Plaintiff has already filed a notice of appeal. We will issue an appropriate order granting an extension of time for appeal and approving the filing of that notice nunc pro tunc. See Consolidated Freightways.

. Rule 58(2) also requires that the judgment be entered on the docket in accordance with Fed.R. Civ.P. 79(a). Plaintiff does not question the sufficiency of compliance with Rule 79(a). After reviewing the docket entry, neither do we.

We also note that plaintiffs reliance upon Fed.R.Civ.P. 54(b) is misplaced here. No one contests that the judgment order was not appealable on the date it was filed. All time periods began to run from the date the stipulation was entered, December 5, 1988. On that date all matters before the district court were concluded and any appeal had to be taken from that point in time.

. We conclude that Hiab’s counsel’s letter of November 14, 1988, establishes that USTC knew of plaintiffs intention to appeal the declaratory judgment.

. USTC’s answer to the motion asserts that it lacks knowledge or information sufficient to form a belief concerning many of these allegations. We accept them as true.

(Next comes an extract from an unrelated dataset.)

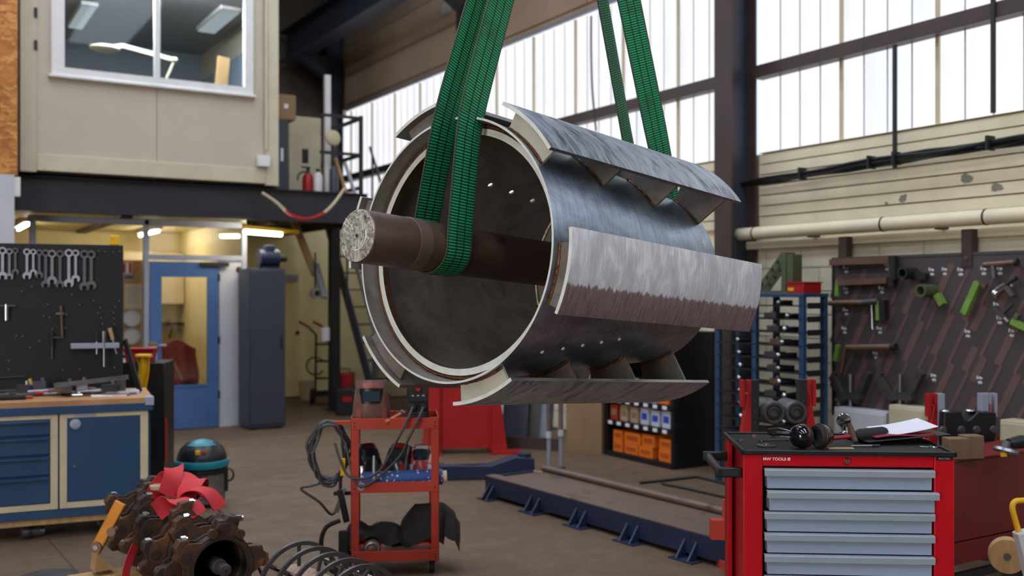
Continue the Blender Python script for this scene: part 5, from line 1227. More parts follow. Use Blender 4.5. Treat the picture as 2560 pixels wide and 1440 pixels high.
drape('welding_jacket', 'black welding jacket thrown over the end of the bottom shelf', tl(.08, .0, .0), TR,
      lambda a, c: (prof(JK, a)[0]+.02*(c-.5)*a, .062+.235*c+.016*math.sin(a*6), max(.155 if a < .5 else .1, prof(JK, a)[1]-(.20 if a < .7 else .14)*abs(2*c-1)**2.2+.012*math.sin(a*15+c*7))), 30, 22)
o = thing('metal_can', 'small worn metal can lying at the front of the bottom shelf', 'can', tl(-.13, .015, .10), TR)
MB().lathe([(0, -.05), (.02, -.05), (.026, -.046), (.045, -.046), (.05, -.04), (.05, .05), (0, .05)], 22, Tm(0, .05, .05) @ Rm(90, 'X') @ Matrix.Scale(-1, 4, (0, 0, 1))).build('body', M_BRONZE, o); MB().lathe([(.028, 0), (.036, -.004), (.044, 0)], 22, Tm(0, .001, .05) @ Rm(-90, 'X')).build('rim', M_STEEL, o)
# hanging strap of the apron at the trolley side
o = thing('tool_belt', 'dark tool belt hanging off the trolley foot', 'belt', tl(-tw-.09, .02, .32), TR)
MB().tube(spline([(.03, 0, .0), (-.05, 0, -.04), (-.075, 0, -.14), (-.03, 0, -.27), (.03, 0, -.3)], 6), .013, 8).build('strap', M_CLOTH, o); MB().bx(.02, .08, .0, .03, -.24, -.06).build('pouch', M_CLOTH, o, bevel=.012)

# ================================================================== SHREDDER ROTOR IN THE FOREGROUND
ra, rb_ = cw(-1.365, 4.65, .335), cw(-2.13, 5.72, .335)
rax = (rb_-ra).normalized()
RT = math.atan2(rax.y, rax.x)-PI/2
ro = thing('shredder_rotor', 'rusty shredder rotor with bolted tooth discs lying on timber', 'rotor', ra, RT)
RL = (rb_-ra).length
MB().lathe([(.132, -.05), (.146, -.05), (.15, -.03), (.15, .03), (.125, .05), (.125, RL+.05), (0, RL+.05)], 48, Q).build('core_tube', M_RUSTD, ro)
MB().lathe([(.132, -.05), (.115, .45), (0, .45)], 48, Q).build('bore', mat('bore_black', (14,13,13), .9, 0, .1, 8), ro)
MB().lathe([(0, -.10), (.012, -.10), (.026, -.098), (.03, -.09), (.03, -.02), (.036, -.018), (.036, .45)], 24, Q).build('stub_shaft', M_DTOOL, ro)
MB().lathe([(.006, -.1015), (.008, -.101), (.0, -.101)], 12, Q).build('centre_mark', M_DARK, ro)
def lobe_poly(nl, r0, r1, ph):
    P = []
    for i in range(nl*12):
        a = 2*PI*i/(nl*12); f = (a*nl/(2*PI)) % 1
        r = r0 if f < .34 else (r1 if .46 < f < .80 else (r0+(r1-r0)*((f-.34)/.12) if f <= .46 else r1+(r0-r1)*((f-.80)/.2)))
        P.append((r*math.cos(a+ph), r*math.sin(a+ph)))
    return P
bolt_me = MB().cyl((0, 0, 0), (0, -.022, 0), .014, n=6).cyl((0, -.022, 0), (0, -.03, 0), .008, n=10).mesh('bolt', M_CHROME)
for k in range(7):
    y = .03+k*(RL-.03)/6.2; ph = k*.42+.3
    op = lobe_poly(5, .155, .205, ph); n_ = len(op); ip = [(.1265*math.cos(math.atan2(q, p)), .1265*math.sin(math.atan2(q, p))) for p, q in op]
    def plate(yy):
        b = MB(); b.add([(p, q, z) for z in (0, .012) for ring in (op, ip) for p, q in ring], [f for i in range(n_) for f in ((i, (i+1) % n_, n_+(i+1) % n_, n_+i), (2*n_+i, 3*n_+i, 3*n_+(i+1) % n_, 2*n_+(i+1) % n_), (i, 2*n_+i, 2*n_+(i+1) % n_, (i+1) % n_), (n_+i, n_+(i+1) % n_, 3*n_+(i+1) % n_, 3*n_+i))], Tm(0, yy, 0) @ Q); return b
    dk_ = plate(y).build('tooth_disc', M_RUST if k % 2 == 0 else M_RUSTD, ro, smooth=20)
    plate(y-.07).build('side_plate', M_RUST, dk_, smooth=20)
    for j in range(5):
        a = -(ph+2*PI*(j+.63)/5); c, s_ = math.cos(a), math.sin(a)
        T = Matrix(((c, 0, -s_, 0), (0, 1, 0, 0), (s_, 0, c, 0), (0, 0, 0, 1)))
        t_ = MB(T); t_.prism([(.15, -.045), (.205, -.062), (.232, -.048), (.236, -.008), (.214, .012), (.212, .04), (.15, .05)], y-.058, y+.0, Matrix(((1,0,0,0),(0,0,1,0),(0,1,0,0),(0,0,0,1))))
        t_.build('tooth_block', M_RUSTD if j % 2 else M_RUST, dk_, smooth=30, bevel=.004)
        T2 = MB(T); T2.cyl((.18, y-.075, .01), (.18, y-.066, .01), .024, n=14); T2.build('boss', M_RUSTD, dk_)
        b_ = inst(bolt_me, 'bolt', dk_, (.222*c-.055*s_*(-1), y-.03, .222*s_+.055*c*(-1))); b_.rotation_euler = (0, -a, PI/2)
for a in (60, 105): MB().cyl((.17*math.cos(R(a)), -.035, .17*math.sin(R(a))), (.17*math.cos(R(a)), -.06, .17*math.sin(R(a))), .022, n=14).build('boss', M_RUST, ro)
# timbers
for (y, lb) in ((.12, 'weathered timber beam under the near end of the rotor'), (RL-.2, 'weathered timber beam under the far end of the rotor')):
    o = thing('timber_beam', lb, 'timber', ra+rax*y-Vector((0, 0, .335)), RT)
    MB().bx(-.42, .34, -.07, .07, 0, .09).build('beam', M_PLY, o, bevel=.008)
    for x in (-.2, .17): MB().prism([(x, .115), (x+.1*(1 if x > 0 else -1), .115), (x+.09*(1 if x > 0 else -1), .21)], -.05, .05, Matrix(((1,0,0,0),(0,0,-1,0),(0,1,0,0),(0,0,0,1)))).build('wedge', M_PLY, o)
# red lashing strap: crumpled on top, down both sides
rs = thing('lashing_strap', 'red lashing strap bunched on top of the rusty rotor', 'strap', ra+rax*.75-Vector((0, 0, .035)), RT)
for (pts, tw_) in (([(-.02, .22, .19), (.0, .16, .27), (.05, .1, .33), (.12, .02, .30), (.13, -.06, .23)], 0), ([(.12, .26, .2), (.1, .2, .31), (.06, .12, .36), (.02, .02, .33), (-.03, -.04, .25)], 1), ([(.16, .1, .2), (.17, .04, .28), (.12, -.06, .32), (.05, -.14, .28), (.02, -.2, .22)], 0), ([(.0, -.1, .22), (.06, -.16, .29), (.13, -.22, .28), (.18, -.26, .2)], 1), ([(-.12, -.18, .2), (-.06, -.24, .26), (.0, -.32, .25), (.04, -.36, .2)], 0)):
    P = spline([Vector(q) for q in pts], 6); n_ = len(P)
    ribbon('strap_fold', P, [Vector((.7, .7*(1 if tw_ else -1), .25)).lerp(Vector((.9, .2, -.3)), i/n_) for i in range(n_)], .10, .005, M_REDFAB, rs)
P = spline([Vector(q) for q in [(.16, -.1, .22), (.235, -.25, .12), (.27, -.5, -.03), (.30, -.62, -.16), (.40, -.66, -.36)]], 8)
ribbon('strap_tail', P, [Vector((0, 1, .3))]*len(P), .05, .004, mat('dark_red_webbing', (120,24,30), .7), rs)
P = spline([Vector(q) for q in [(-.19, -.06, .02), (-.25, -.12, -.09), (-.28, -.2, -.26), (-.3, -.24, -.37)]], 8)
ribbon('strap_tail', P, [Vector((.9, .5, 0))]*len(P), .045, .004, M_REDFAB, rs)
o = thing('ratchet_buckle', 'orange ratchet buckle handle on the side of the rotor lashing', 'ratchet', px(268, 1320, 4.82), -YAW)
MB(Rm(28, 'Y')).bx(-.028, .028, -.012, .012, -.13, .14).build('handle', mat('orange_zinc', (196,126,46), .5, .5, .25, 12), o, bevel=.006)
MB(Rm(28, 'Y')).cyl((-.0, -.022, -.1), (0, .02, -.1), .026, n=16).cyl((.03, -.022, .0), (.03, .02, .0), .022, n=16).build('spool', M_BRONZE, o)
MB(Rm(28, 'Y')).cyl((.0, -.026, -.1), (0, -.02, -.1), .012, n=12).build('bolt', M_STEEL, o)
o = MB().lathe([(.0, 0), (.05, 0), (.055, .02), (.03, .03), (0, .032)], 18).build('yellow_pad', M_BEIGE); place(o, ra+rax*.92+Vector((0, 0, .215)), 0); tag(o, 'cream cap lying on the far half of the rotor', 'cap')
# steel hoops on a roller
ha, hb = cw(-1.032, 4.76, .215), cw(-.60, 4.26, .215)
hx = (hb-ha).normalized(); HRz = math.atan2(hx.y, hx.x)-PI/2
hp_ = thing('hoop_roller', 'steel hoops with spokes round a pale roller lying on the floor', 'roller', ha, HRz)
MB().lathe([(0, -.02), (.095, -.02), (.1, 0), (.1, .66), (0, .66)], 32, Q).build('roller', mat('pale_rusty_roller', (168,140,116), .6, .2, .15, 6, .1, 40, (110,74,50), .6, 8), hp_)
for k in range(5):
    y = .03+k*.135
    h_ = MB().lathe([(.196, y), (.215, y), (.215, y+.016), (.196, y+.016), (.196, y)], 56, Q).build('hoop', M_DTOOL, hp_)
    for a in (90, 210, 330): MB().bar((.098*math.cos(R(a+k*14)), y+.008, .098*math.sin(R(a+k*14))), (.2*math.cos(R(a+k*14)), y+.008, .2*math.sin(R(a+k*14))), .012, .014).build('spoke', M_DTOOL, h_)
for a in (150, 40): MB().cyl((.185*math.cos(R(a)), 0, .185*math.sin(R(a))), (.185*math.cos(R(a)), .62, .185*math.sin(R(a))), .012, n=10).build('tie_rod', M_CHROME, hp_)
# ================================================================== PLATFORM, LIFT PARTS AND FLOOR ITEMS
pa = cw(-.211, 7.88, 0)
PR = -YAW-math.atan2(.572, .82)+0.0             # local -y runs along the wall towards the camera's right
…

. Plaintiff is not helped by the fact that the documents were sent to the partner who had made the only official appearance in the action. Counsel should have been aware of that and made arrangements within his office.

. The timely filing of Hiab’s extension motion distinguishes this case somewhat from Hall. If plaintiff in Hall had filed a timely Rule 4(a)(5) motion, the lack of notice of entry of the order in Hall would have been considered in deciding whether excusable neglect was present there. See McGarr v. United States, 736 F.2d 912, 919 (3d Cir. 1984).